Wednesday, July 11, 2018

What's It All About Wednesday: Here!

"Here," reduction linocut, 12" x 18"  © Sherrie York

If it's Wednesday I'm on a boat, headed out to see puffins at Eastern Egg Rock and then do some hiking and sketching on Harbor Island.

Visits "to" Eastern Egg Rock are generally boat trips around Eastern Egg Rock. During the breeding season the 7-acre island is off limits to all but researchers and the occasional supervised visitor. One can get some great looks at birds from the water, but there's really nothing to compare with the opportunity to set foot on the island and spend some time in an observation blind. Which, I'm delighted to say, I've been able to do a couple of times.

Sitting in an observation blind is sort of like being backstage in a theatre. Puffins in particular are largely facing the grand stage of the sea, and from the blind one sees a lot of backsides, as well as off-stage interactions as birds quickly come and go from rocky burrows.

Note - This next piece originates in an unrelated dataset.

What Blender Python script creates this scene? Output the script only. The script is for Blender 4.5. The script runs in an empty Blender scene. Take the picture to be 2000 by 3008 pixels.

To help keep track of breeding success, researchers have labeled burrows and given names to landmarks across the island that can be seen from an observation blind but not from the water. In this linocut you can see bits of those markings. A careful observer might also notice that this adult bird is wearing a small silver identification band around its left leg. It's probable that this bird was banded on Egg Rock as a chick and has returned here to breed. Here to breed.

It's a funny title for an image, "Here." But for me this look at a puffin stretching its wings represents time and place in a unique way. Puffins were extirpated from the coast of Maine, and efforts by Project Puffin researchers over the past 40+ years have helped them return to historic breeding grounds like Eastern Egg Rock. But decades of study have also taught us a lot about the lives of these amazing birds, and the scientific record shows us the effects of a changing environment.

That open-winged gesture is for me one of celebration and invocation. Here on this island is success and failure, possibility and opportunity, invitation and warning. Here be puffins.